Short exercise —
Write out exactly the lines that run from the line containing "Model this scene" through the line containing "return m, nt, b"; both end lines belong to the answer.

Recorded information —

□ □ □ □

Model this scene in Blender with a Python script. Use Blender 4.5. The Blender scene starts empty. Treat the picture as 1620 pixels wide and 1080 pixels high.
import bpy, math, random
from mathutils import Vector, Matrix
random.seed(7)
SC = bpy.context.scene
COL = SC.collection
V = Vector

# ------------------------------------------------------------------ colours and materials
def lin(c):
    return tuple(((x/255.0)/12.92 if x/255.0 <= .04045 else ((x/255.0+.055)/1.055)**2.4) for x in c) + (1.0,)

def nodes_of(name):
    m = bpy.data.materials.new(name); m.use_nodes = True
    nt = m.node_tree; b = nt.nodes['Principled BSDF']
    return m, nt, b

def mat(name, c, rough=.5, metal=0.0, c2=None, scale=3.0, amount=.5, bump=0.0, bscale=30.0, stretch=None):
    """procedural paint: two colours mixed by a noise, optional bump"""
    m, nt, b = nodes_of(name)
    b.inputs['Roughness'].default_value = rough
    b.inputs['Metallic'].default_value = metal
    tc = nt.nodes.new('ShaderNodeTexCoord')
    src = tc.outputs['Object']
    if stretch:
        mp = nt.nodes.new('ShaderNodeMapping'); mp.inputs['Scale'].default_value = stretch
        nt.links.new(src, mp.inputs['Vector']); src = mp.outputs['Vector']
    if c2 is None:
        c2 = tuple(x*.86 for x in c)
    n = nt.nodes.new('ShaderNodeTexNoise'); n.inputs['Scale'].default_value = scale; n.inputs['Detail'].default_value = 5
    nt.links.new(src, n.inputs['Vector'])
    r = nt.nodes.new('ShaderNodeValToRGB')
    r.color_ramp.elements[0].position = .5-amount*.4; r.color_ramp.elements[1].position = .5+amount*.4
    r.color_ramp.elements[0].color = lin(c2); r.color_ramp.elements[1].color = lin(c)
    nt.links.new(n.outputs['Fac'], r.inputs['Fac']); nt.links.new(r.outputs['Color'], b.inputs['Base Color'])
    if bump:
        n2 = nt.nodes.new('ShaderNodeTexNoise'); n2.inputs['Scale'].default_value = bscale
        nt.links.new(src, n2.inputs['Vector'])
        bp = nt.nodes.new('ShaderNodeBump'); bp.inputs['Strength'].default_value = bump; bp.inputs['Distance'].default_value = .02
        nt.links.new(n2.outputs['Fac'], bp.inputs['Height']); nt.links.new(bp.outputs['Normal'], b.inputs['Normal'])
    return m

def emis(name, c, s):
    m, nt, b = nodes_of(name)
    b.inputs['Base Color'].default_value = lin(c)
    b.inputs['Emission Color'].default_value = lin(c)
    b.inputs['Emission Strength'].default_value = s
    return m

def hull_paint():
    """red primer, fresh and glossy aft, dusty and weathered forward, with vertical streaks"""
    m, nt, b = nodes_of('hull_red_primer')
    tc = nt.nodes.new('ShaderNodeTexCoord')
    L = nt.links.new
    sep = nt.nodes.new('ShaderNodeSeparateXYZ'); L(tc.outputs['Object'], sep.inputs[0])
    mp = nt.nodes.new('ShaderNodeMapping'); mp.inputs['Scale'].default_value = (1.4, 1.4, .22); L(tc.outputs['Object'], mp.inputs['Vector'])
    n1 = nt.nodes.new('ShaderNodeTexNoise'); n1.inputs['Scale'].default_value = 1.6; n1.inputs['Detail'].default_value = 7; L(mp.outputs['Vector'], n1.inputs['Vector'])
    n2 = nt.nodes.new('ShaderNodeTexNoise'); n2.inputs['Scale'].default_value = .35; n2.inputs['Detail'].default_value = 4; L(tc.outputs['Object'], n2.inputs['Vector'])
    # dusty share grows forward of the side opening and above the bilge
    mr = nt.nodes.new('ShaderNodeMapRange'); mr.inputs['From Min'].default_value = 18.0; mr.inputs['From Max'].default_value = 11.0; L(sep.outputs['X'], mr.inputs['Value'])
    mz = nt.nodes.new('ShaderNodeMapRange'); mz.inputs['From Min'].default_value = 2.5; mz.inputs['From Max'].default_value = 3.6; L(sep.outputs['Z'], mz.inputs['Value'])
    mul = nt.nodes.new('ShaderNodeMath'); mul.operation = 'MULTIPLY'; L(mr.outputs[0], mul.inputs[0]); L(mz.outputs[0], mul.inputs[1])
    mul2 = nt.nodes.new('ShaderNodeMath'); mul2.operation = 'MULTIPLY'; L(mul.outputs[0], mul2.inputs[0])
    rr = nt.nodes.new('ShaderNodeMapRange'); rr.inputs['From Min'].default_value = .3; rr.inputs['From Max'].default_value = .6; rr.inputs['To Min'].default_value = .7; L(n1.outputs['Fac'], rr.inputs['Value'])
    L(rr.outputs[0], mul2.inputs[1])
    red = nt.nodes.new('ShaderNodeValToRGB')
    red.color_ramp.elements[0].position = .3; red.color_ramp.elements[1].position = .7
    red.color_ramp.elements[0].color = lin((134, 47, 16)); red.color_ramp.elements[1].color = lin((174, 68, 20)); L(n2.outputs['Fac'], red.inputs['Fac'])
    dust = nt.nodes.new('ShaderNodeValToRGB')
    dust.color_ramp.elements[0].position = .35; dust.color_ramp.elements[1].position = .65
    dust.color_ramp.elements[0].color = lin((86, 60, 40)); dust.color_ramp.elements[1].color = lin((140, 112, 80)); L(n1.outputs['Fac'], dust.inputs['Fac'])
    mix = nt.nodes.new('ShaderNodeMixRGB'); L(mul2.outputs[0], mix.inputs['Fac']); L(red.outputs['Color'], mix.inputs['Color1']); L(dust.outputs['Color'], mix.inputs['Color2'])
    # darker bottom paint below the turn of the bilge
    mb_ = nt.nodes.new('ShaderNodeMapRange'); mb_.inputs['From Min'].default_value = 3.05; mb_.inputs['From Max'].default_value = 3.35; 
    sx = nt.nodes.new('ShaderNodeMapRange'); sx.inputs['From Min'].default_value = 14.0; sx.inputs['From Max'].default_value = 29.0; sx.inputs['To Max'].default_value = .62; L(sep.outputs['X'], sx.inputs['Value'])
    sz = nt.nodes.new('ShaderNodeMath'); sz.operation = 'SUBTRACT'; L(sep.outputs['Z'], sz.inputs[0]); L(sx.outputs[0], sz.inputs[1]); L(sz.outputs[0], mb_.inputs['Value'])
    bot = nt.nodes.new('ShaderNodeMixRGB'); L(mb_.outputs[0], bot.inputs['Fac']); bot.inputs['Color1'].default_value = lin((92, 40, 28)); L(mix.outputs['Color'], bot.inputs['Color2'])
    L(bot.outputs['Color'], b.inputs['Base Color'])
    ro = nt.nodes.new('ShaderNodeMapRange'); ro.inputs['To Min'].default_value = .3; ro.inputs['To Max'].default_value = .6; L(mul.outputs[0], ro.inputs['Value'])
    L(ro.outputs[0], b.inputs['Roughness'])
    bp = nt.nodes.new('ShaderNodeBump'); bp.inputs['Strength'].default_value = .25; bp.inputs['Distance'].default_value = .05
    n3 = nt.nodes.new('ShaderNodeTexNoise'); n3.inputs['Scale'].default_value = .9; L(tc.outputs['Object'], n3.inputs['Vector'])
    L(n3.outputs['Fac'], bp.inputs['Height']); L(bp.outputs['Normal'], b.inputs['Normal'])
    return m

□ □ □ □

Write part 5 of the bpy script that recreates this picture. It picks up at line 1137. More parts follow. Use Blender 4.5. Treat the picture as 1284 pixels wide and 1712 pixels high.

□ □ □ □

Written response —
Model this scene in Blender with a Python script. Use Blender 4.5. The Blender scene starts empty. Treat the picture as 1620 pixels wide and 1080 pixels high.
import bpy, math, random
from mathutils import Vector, Matrix
random.seed(7)
SC = bpy.context.scene
COL = SC.collection
V = Vector

# ------------------------------------------------------------------ colours and materials
def lin(c):
    return tuple(((x/255.0)/12.92 if x/255.0 <= .04045 else ((x/255.0+.055)/1.055)**2.4) for x in c) + (1.0,)

def nodes_of(name):
    m = bpy.data.materials.new(name); m.use_nodes = True
    nt = m.node_tree; b = nt.nodes['Principled BSDF']
    return m, nt, b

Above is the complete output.